The question of methodological pay-off which runs through the experience of Bannet’s book is crystallized in Bannet’s claim to supersede “the binary topography created by the division of Enlightenment women writers into conservatives and liberals or radicals” (4) with the suggestion that “the relation between these two Enlightenment feminisms was not so much one of mutual opposition as one of intertranslation and mutual articulation” (9). Yet Bannet offers the following evocation of the futility of the Egalitarian critique here exemplified by the death of Hays’s victim of prejudice:

As in the representation of a vase which from a different optical perspective yields two facial profiles, these Egalitarian novels brought to the fore what patriarchal and Matriarchal constructions of the proper and propertied family rendered invisible: the profiles of outcast daughters and subjected mothers, of disempowered nursing fathers and dispossessed families, and of divided kin and exiled breadwinners. (194)

Bannet’s analogy shows the difficulty of an approach to the novelistic implication of hierarchy and equality that can render one visible only as the negative of the other. As a result, Bannet’s feminisms threaten to boil down to a Matriarchal advocacy of feminine conformity (“silence, modesty, unwillingness to attract notice, complaisance, dutifulness, and obedience to God,” 210) reminiscent of Mary Poovey’s proper lady; squarely opposed to this is an Egalitarianism whose intractable radicality “offered [women] no way forward . . . no immediately practicable program of action,” an uncompromising call “to scrap society and start again” (158) typified, for Bannet, by Wollstonecraft.

The confidence with which Bannet identifies novels as either Matriarchal or Egalitarian derives from adjudicators of literary virtue like Samuel Johnson and Clara Reeve, who define books “as a model for readers’ imitation” (61); Bannet thus ascribes to Enlightenment women writers the intention “to change the books that women were imitating in order to change their very lives” (57).

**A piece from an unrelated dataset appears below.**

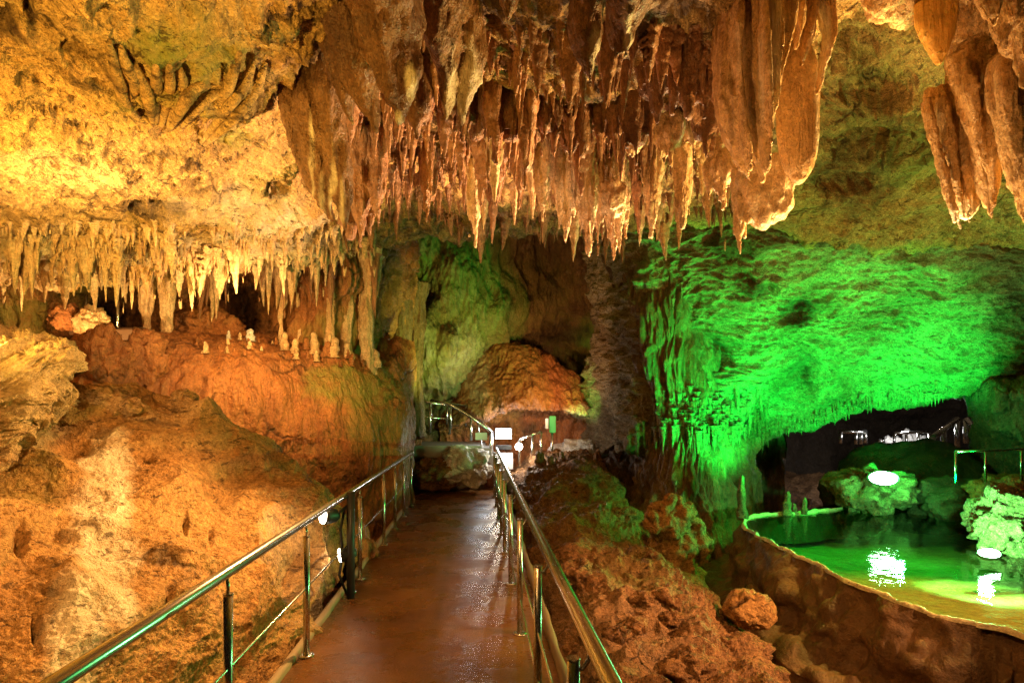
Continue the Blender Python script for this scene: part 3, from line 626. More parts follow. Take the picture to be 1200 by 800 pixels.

One can contrast the apparent accessibility of these women’s authorial intention with Moglen’s vision of the disruptive “narrative fragments” (109) “buried” (110), “encrypted” (127), and “entombed” (127) in novelistic texts to produce “diverse bimodal patterns [that] reveal the complexities of modern consciousness in the process of definition” (109). I conclude by savoring the richly generative difference between these critical visions. Both Bannet and Moglen vitally forward the ongoing feminist reconfiguration of an eighteenth century whose novels represent not simply feminism but also feminisms, not simply individuals but also subjects of gender.

 


NOTES

[1] Sigmund Freud, Three Essays on the Theory of Sexuality, trans. James Strachey (New York, 1975), 12. This sentence is in a footnote added to the 1915 edition; the first edition was published in 1905.

[2] John Locke, An Essay concerning Human Understanding, ed. Peter H. Nidditch (Oxford, 1975), Bk. II, Chap. II, Sect. 2; Bk. I, Chap. I, Sect. 19.

[3] Locke, Essay, Bk. II, Chap. I, Sect. 19.

[4] Sigmund Freud, The Interpretation of Dreams, trans. James Strachey (New York, 1965), 651. Emphasis Freud’s.

[5] Locke, Essay, Bk. I, Chap. I, Sect. 17.

[6] Daniel Defoe, Roxana: or, The Fortunate Mistress, ed. John Mullan (Oxford, 1996), 171. Emphasis Defoe’s.